The technology in question, Resource Description Framework, is based on Extensible Markup Language (XML) and allows programmers to write software to access Web resources, such as Web page content, music files and digital photos.

The RDF standard has been endorsed by the World Wide Web Consortium, which evaluates and recommends standards for Web technologies.

Vancouver-based UFIL Unified Data Technologies, a private company, claims that it owns U.S. patent 5,684,985, a "method and apparatus utilizing bond identifiers executed upon accessing of an endo-dynamic information node." The patent was awarded in November 1997.

UFIL is working with Toronto-based Patent Enforcement and Royalties Ltd. (PEARL) to enforce the claims. According to press releases on PEARL's Web site, the companies believe as many as 45 companies may be infringing on the patents.

UFIL signed up with PEARL in 1999 and hired a law firm to press the claims in 2000. But the charges did not receive much press until this week, when a developer posted a message on the W3C's Web site claiming he had received paperwork from a law firm regarding the patent.

PEARL did not return phone calls seeking comment.

The patent may also infringe on the RDF Site Summary standard, a way to describe Web content that's written in something other than HTML. RSS lets Web sites exchange information about Web site content and e-commerce data, for instance.

RSS was originally developed by Netscape Communications, now owned by AOL Time Warner. Netscape's Mozilla browser uses the technology, as do other programs.

Daniel Weitzner, technology and society domain leader at the W3C, said the consortium has not been approached directly regarding the patent issue.

"We consider it to be quite important that fundamental technology specifications such as RDF should be able to be implemented on a royalty-free basis," he said. "If anything comes to our attention that suggests that's not possible, we'll pay attention to legitimate property rights out there, but at the same time, RDF was developed in the open by a very broad range of the Web community."

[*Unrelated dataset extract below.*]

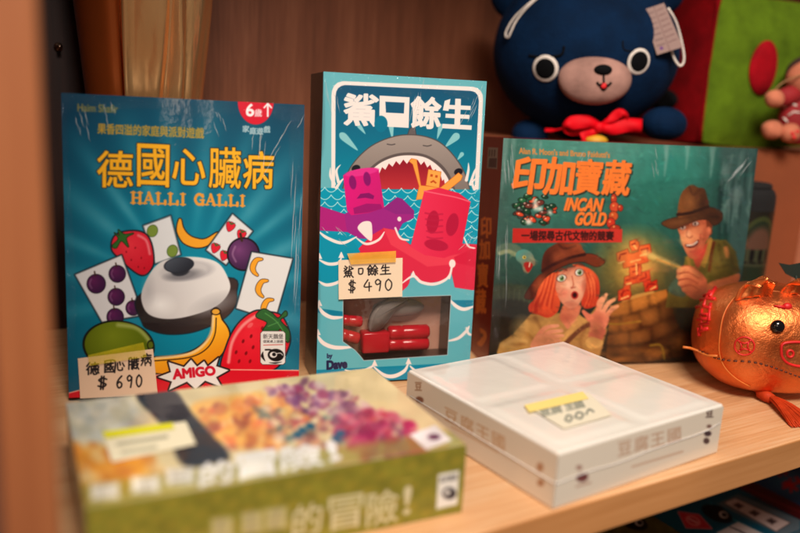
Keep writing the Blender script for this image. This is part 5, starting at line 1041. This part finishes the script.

The W3C has been involved in patent disputes before. It's currently debating a new policy that would allow the use of patented technologies in those standards and permit the companies that hold the patents to charge royalties for their use.

But it has taken on companies over patents claims. The consortium, with the help of its members, successfully defeated Intermind's challenge to the Platform for Privacy Preferences (P3P) standard, which sets technical specifications so that Web browsers can communicate automatically with Web sites about privacy.